§ Exercise details: Give back exactly the lines from the start of the listing to the line containing "return Vector((dx*t, Y, CH+cz*t))", inclusive, and nothing beyond them.

§ Data shown:
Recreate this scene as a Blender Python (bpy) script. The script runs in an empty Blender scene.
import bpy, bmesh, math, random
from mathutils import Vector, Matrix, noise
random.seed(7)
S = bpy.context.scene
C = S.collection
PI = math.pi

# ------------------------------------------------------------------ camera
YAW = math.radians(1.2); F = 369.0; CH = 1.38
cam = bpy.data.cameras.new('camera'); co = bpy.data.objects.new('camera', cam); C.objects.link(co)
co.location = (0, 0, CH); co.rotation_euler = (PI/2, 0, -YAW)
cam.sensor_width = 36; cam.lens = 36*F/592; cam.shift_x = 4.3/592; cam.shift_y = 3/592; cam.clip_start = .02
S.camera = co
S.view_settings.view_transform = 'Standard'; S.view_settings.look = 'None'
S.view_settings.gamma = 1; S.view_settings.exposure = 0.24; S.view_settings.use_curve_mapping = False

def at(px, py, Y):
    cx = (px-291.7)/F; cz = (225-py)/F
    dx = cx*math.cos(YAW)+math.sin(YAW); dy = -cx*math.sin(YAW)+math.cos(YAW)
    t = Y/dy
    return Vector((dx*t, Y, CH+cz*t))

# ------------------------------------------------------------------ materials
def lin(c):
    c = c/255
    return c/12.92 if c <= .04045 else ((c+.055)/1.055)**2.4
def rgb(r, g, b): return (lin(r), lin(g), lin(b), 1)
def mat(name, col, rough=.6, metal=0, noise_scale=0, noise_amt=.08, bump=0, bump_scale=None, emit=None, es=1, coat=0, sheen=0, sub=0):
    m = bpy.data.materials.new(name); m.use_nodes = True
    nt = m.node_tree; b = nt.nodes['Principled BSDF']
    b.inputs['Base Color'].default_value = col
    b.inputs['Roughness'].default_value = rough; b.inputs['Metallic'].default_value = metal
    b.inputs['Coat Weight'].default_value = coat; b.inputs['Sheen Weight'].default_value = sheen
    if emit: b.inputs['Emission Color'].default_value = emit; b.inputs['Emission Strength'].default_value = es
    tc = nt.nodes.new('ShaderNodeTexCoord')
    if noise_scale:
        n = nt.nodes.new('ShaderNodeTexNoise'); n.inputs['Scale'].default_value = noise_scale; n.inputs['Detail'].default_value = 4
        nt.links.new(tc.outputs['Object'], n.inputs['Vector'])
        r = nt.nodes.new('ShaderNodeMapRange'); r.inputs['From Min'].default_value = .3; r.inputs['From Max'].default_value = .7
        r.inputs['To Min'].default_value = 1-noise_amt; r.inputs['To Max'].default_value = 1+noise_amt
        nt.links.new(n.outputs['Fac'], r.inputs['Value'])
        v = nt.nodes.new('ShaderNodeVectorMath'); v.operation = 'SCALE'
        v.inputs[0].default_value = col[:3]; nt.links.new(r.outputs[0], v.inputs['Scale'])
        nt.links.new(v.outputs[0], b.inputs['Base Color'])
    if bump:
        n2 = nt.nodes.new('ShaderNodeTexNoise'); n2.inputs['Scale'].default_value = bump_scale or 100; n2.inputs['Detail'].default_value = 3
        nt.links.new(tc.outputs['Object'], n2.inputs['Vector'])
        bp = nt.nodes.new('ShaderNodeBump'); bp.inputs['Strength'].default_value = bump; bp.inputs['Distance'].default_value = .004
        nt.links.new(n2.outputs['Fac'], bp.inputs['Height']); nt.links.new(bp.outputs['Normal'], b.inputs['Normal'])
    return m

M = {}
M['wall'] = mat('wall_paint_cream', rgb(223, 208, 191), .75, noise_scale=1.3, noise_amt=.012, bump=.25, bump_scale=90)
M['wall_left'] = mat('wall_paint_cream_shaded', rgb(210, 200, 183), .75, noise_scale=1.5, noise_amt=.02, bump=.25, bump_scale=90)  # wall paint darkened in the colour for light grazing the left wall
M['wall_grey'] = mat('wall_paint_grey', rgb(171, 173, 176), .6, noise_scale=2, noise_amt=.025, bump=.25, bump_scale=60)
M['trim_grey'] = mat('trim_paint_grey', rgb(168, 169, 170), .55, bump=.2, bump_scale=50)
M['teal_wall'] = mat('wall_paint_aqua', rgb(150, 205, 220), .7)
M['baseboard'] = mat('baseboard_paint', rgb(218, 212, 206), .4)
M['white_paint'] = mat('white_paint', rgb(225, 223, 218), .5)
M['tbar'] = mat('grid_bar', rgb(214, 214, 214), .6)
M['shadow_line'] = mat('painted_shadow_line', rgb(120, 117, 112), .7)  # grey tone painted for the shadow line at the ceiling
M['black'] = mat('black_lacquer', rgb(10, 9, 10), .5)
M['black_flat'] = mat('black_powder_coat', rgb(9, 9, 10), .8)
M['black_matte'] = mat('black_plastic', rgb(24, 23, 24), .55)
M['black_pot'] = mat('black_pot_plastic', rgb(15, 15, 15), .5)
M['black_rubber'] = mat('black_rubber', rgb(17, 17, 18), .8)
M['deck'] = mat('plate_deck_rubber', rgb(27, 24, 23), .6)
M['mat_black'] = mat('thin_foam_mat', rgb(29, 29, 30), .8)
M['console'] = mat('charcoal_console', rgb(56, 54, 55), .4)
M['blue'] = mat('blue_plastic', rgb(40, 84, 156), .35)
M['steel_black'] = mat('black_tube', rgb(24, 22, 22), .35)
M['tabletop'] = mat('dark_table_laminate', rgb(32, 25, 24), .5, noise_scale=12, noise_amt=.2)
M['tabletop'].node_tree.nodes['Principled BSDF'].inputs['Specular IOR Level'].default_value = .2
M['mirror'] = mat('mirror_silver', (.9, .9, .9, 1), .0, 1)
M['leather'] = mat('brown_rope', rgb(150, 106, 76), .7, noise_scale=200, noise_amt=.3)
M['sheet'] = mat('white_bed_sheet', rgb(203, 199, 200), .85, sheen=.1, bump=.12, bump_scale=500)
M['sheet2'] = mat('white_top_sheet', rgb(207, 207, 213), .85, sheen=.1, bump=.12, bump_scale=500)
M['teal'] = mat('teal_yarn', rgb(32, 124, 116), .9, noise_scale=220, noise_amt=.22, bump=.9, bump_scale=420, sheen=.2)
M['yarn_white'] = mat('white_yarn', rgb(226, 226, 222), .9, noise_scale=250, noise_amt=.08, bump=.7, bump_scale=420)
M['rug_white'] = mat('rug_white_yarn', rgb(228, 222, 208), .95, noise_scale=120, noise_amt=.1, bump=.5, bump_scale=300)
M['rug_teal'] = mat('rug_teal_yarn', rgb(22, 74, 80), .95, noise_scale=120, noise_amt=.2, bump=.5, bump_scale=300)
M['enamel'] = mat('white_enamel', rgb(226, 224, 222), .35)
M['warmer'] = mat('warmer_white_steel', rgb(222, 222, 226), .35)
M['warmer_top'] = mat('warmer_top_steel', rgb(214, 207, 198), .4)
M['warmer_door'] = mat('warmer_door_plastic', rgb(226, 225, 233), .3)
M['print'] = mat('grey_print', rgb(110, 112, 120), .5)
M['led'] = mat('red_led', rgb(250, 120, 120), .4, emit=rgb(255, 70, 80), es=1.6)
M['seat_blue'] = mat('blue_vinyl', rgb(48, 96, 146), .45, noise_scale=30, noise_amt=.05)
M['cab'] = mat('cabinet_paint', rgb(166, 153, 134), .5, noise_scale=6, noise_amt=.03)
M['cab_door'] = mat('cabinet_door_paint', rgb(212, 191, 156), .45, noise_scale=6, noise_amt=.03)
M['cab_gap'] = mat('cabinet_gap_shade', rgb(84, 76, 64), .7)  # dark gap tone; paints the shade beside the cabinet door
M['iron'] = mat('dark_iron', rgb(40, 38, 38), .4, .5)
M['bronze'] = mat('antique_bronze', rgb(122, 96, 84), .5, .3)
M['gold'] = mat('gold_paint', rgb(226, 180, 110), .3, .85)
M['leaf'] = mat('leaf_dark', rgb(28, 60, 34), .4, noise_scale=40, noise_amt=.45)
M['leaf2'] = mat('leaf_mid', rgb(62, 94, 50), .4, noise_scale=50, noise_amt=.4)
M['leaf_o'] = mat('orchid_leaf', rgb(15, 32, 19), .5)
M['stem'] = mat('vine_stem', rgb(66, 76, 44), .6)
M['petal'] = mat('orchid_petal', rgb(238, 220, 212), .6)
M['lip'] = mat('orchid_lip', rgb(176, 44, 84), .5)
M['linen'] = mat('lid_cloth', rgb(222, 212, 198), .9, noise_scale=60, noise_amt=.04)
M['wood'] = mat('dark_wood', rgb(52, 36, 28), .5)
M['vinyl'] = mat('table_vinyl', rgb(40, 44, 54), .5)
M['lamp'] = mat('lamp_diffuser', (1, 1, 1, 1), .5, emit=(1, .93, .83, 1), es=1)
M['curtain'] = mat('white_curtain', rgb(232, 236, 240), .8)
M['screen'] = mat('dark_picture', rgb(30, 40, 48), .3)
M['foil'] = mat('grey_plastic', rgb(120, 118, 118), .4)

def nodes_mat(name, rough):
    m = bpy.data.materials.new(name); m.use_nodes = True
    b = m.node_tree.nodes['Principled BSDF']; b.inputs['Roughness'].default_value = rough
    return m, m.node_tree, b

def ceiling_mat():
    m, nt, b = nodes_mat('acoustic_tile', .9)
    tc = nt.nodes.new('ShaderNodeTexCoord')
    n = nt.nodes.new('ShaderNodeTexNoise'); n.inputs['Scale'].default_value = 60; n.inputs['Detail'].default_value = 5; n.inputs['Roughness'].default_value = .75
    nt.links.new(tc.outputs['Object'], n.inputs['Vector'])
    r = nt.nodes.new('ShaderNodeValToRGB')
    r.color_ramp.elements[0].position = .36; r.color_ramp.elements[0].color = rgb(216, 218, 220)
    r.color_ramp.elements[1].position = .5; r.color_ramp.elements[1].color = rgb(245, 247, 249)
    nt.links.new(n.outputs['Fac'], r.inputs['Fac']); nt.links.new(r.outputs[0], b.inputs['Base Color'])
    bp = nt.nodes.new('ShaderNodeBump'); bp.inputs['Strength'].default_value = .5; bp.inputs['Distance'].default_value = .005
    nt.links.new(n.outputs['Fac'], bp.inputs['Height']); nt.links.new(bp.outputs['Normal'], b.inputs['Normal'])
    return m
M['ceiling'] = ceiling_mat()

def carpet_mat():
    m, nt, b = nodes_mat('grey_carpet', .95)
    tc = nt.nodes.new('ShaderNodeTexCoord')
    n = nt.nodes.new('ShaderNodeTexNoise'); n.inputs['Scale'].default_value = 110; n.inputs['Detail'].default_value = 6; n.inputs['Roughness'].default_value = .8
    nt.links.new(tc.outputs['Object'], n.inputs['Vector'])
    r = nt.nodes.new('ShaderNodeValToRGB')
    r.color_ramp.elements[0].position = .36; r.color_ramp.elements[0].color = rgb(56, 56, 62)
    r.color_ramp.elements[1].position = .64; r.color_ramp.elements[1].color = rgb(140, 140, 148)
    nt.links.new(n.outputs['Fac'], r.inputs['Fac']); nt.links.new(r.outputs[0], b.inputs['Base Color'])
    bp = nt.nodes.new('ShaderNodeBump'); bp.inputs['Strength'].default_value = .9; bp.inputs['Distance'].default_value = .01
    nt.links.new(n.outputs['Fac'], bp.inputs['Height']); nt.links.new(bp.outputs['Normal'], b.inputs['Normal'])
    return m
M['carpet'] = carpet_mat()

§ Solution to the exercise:
Recreate this scene as a Blender Python (bpy) script. The script runs in an empty Blender scene.
import bpy, bmesh, math, random
from mathutils import Vector, Matrix, noise
random.seed(7)
S = bpy.context.scene
C = S.collection
PI = math.pi

# ------------------------------------------------------------------ camera
YAW = math.radians(1.2); F = 369.0; CH = 1.38
cam = bpy.data.cameras.new('camera'); co = bpy.data.objects.new('camera', cam); C.objects.link(co)
co.location = (0, 0, CH); co.rotation_euler = (PI/2, 0, -YAW)
cam.sensor_width = 36; cam.lens = 36*F/592; cam.shift_x = 4.3/592; cam.shift_y = 3/592; cam.clip_start = .02
S.camera = co
S.view_settings.view_transform = 'Standard'; S.view_settings.look = 'None'
S.view_settings.gamma = 1; S.view_settings.exposure = 0.24; S.view_settings.use_curve_mapping = False

def at(px, py, Y):
    cx = (px-291.7)/F; cz = (225-py)/F
    dx = cx*math.cos(YAW)+math.sin(YAW); dy = -cx*math.sin(YAW)+math.cos(YAW)
    t = Y/dy
    return Vector((dx*t, Y, CH+cz*t))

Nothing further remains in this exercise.